If you look in the British press, it's hard to escape stories about the royals, especially concerning the relationship breakdown between Prince Harry and his brother Prince William.

Between interviews that caused much pain, and further book deals that promise to reveal the truth behind the rift, there doesn't seem to be much hope of a reconciliation any time soon. In fact, only last week the reputable biographer Tom Bower released his "tell-all" book, Revenge: Meghan, Harry and the War between the Windsors, that yet again airs the royals' dirty laundry for all to see.

While there are some who wish to discover all the intricate details of the "warring Windsors," the situation should really leave us more with an overriding feeling of sadness.

Sadness in the sense that it seems totally acceptable for a family's issues to be turned into a subject of global salacious gossip, where a huge number of people judge individuals they don't even know. And sadness that the head of the royal family -- the Queen -- at 96 years of age, has to witness such discord being played out in public, contrary to the privacy she holds dear.

Growing up, my mother always said "what happens in the family stays in the family." Honestly, we was nothing very exciting to share with the world.

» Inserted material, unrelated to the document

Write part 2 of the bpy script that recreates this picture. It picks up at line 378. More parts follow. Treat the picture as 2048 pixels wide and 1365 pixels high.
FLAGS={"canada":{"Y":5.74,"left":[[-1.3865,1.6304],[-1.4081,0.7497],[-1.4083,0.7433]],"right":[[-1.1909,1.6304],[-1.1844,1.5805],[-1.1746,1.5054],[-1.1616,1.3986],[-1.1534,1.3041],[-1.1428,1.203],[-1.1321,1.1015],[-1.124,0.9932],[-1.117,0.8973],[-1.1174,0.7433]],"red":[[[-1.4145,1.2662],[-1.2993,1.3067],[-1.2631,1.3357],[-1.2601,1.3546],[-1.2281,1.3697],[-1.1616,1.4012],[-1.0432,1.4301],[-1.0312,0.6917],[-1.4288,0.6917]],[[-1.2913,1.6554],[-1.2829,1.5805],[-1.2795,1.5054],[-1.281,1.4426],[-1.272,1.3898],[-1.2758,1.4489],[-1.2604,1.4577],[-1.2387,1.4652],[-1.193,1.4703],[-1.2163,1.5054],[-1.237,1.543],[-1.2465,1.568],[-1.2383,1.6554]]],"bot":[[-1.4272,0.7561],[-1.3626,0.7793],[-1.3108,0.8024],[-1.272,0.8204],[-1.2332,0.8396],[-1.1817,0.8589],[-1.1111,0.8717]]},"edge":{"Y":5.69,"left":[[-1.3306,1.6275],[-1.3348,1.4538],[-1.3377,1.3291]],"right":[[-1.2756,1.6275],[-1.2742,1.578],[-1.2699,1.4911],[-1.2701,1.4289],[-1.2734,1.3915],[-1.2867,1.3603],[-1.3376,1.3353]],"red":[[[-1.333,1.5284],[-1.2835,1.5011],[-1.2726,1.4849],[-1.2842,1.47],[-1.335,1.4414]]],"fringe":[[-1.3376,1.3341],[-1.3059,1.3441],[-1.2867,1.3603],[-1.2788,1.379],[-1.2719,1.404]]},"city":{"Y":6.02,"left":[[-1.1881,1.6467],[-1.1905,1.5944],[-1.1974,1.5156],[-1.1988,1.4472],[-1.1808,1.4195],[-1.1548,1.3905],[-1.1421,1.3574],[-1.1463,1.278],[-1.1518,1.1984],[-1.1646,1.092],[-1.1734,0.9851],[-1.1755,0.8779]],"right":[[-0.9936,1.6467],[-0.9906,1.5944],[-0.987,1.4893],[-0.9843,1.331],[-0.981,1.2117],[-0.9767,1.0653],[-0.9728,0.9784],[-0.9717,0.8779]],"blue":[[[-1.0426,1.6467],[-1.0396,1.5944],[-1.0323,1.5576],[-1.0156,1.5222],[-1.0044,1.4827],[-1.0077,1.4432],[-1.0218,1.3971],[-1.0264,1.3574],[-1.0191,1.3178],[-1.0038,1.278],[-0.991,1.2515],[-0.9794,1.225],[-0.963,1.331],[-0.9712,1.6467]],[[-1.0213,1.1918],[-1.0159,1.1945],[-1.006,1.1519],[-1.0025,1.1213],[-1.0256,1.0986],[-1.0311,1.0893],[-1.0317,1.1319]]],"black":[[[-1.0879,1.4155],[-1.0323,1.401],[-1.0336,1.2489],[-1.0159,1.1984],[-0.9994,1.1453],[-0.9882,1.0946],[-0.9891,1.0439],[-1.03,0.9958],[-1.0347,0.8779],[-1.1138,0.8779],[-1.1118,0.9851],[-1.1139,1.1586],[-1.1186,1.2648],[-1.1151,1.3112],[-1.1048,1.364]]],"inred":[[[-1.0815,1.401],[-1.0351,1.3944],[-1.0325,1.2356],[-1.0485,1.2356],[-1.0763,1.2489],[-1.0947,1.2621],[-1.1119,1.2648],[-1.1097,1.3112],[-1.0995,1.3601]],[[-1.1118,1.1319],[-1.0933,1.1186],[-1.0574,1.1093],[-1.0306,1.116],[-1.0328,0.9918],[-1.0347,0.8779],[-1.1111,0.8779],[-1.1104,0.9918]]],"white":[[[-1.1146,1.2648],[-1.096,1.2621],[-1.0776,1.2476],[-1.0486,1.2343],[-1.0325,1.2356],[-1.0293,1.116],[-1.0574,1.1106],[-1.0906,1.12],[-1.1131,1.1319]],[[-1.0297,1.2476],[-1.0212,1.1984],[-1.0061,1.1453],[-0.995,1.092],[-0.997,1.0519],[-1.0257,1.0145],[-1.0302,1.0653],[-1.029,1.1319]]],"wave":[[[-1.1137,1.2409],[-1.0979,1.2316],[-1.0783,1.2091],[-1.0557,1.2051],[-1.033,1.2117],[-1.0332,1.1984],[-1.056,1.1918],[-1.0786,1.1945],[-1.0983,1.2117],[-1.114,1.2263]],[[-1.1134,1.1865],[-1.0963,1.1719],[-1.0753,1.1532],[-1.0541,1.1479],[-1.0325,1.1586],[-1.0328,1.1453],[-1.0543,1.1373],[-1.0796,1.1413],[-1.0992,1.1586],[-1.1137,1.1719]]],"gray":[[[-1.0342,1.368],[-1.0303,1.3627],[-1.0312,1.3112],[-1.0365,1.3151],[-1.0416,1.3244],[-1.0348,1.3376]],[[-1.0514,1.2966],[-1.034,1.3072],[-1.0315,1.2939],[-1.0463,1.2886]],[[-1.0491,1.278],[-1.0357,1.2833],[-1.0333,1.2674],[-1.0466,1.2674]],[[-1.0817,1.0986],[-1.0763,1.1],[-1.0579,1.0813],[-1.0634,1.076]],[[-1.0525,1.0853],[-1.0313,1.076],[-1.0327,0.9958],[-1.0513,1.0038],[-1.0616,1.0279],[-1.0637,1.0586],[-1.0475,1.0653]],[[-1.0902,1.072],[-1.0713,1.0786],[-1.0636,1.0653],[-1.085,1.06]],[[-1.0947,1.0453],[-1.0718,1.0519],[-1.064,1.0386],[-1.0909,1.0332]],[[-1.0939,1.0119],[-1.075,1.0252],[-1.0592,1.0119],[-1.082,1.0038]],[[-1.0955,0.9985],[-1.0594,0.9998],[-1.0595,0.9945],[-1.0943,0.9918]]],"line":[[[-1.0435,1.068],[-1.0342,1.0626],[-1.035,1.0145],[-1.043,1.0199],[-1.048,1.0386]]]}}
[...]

But if a sibling annoyed us, it was dealt with at home, behind closed doors.

I don't necessarily agree with my mother's tight-lipped policy, as sometimes it's important to speak to people who are more removed from a situation (in fact, that's when your parish priest can come in handy). We need friends, and sometimes even helping professionals, for support. But it's vital to know your audience when you're sharing personal information. Do they want what's best for you, or are they delighting in your misery?

The pope has raised the subject of gossip on a number of occasions, and talked about its damaging consequences. Likewise, he has also talked about the consequences of social media, which can be a feeding ground for gossip.

This is where we should consider our behavior. Social media has provided an easy platform not only for individuals to air their dirty laundry, but for others to spread it, while also inviting complete strangers to pipe up on a situation they know nothing about.

For some, the process of airing grievances can be cathartic (if only temporary). But when something is in the public domain you might need to brace yourself for any fallout. And more importantly, you have to think how it might impact your loved ones, now and in the future.

While there is obviously a lot of anger and resentment that has built up between the Duke and Duchess of Sussex and other members of the royal family, we can pray that they will eventually be led on a path to reconciliation with one another.